The 2014 social justice progress report, which has just been published, led on the recognition that family breakdown, divorce and separation, father absence, and dysfunction are drivers of poverty, not just a result of it. The report says that,

“family breakdown and other risk factors—worklessness, educational failure, mental health or drug and alcohol dependency—can feed off one another, compounding their effects, and leading to outcomes that can be very damaging for those affected and costly to society as a whole”.

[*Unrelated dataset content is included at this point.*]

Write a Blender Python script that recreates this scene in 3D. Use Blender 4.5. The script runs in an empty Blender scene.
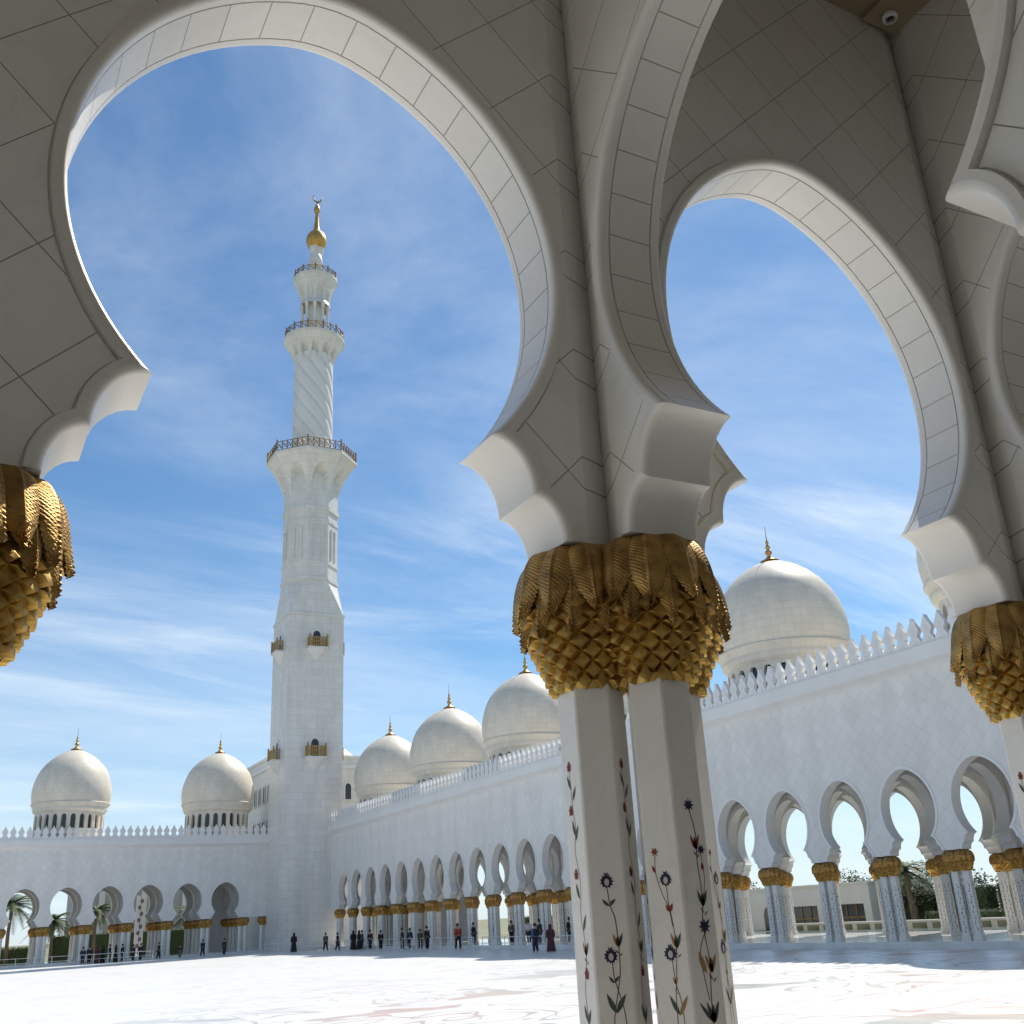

Yesterday, the front page of the Times revealed that almost two-thirds of children felt that their parents’ break-up affected their GCSEs. One in eight had turned to drugs and alcohol to ease the stress, while almost a third were at risk of developing mental health problems in the form of eating disorders. Put that alongside the fact that two-thirds of 12 to 16 year-olds in the poorest households have seen their parents separate, and it becomes clear that the full effects of family breakdown will hit the poorest the hardest. Poor family functioning also gives children a very poor start in life, so this Government are to be applauded for their investment in the troubled families programme, about which we have just heard, as well as the Family Nurse Partnership Programme and other approaches aiming for the transformation of children’s life chances. This is the much bigger prize to be won, as opposed to merely moving their parents’ income across a somewhat arbitrary line.

However, we must not mistake the battle for the war. This Government have been courageous in putting family breakdown on the policy agenda for the first time ever but 40 years of negative family trends cannot be reversed in one term and with the somewhat restrained approach which we have seen to date. Divorce and separation carry a £46 billion price tag, yet only £7.5 million is spent on prevention. This is 0.02%, or less than one five-thousandth, of the costs that the policy is trying to save. Marriage is the far more stable family form yet the transferable tax allowance for married couples is worth a meagre £200 per family per year. This is a vital form of assistance to single-earner families who are not eligible for any childcare subsidy. It should be at least doubled for families with young children, so that they have a little more choice about mum and dad staying at home for the few short years of infancy. I believe that this would cost an additional £480 million per annum—money well spent.

Finally, the Government’s groundbreaking family stability review is deemed to warrant only a scant couple of pages in the social justice progress report. It must be published in full because of its fundamental importance for local authorities. They have to construct their own local child poverty strategies and urgently need to commission on the basis of the evidence contained in that review. I urge my noble friend to look again at the policy base for tackling family breakdown and consider strengthening it in the interests of hitting the persistent poverty target that he has set through these regulations.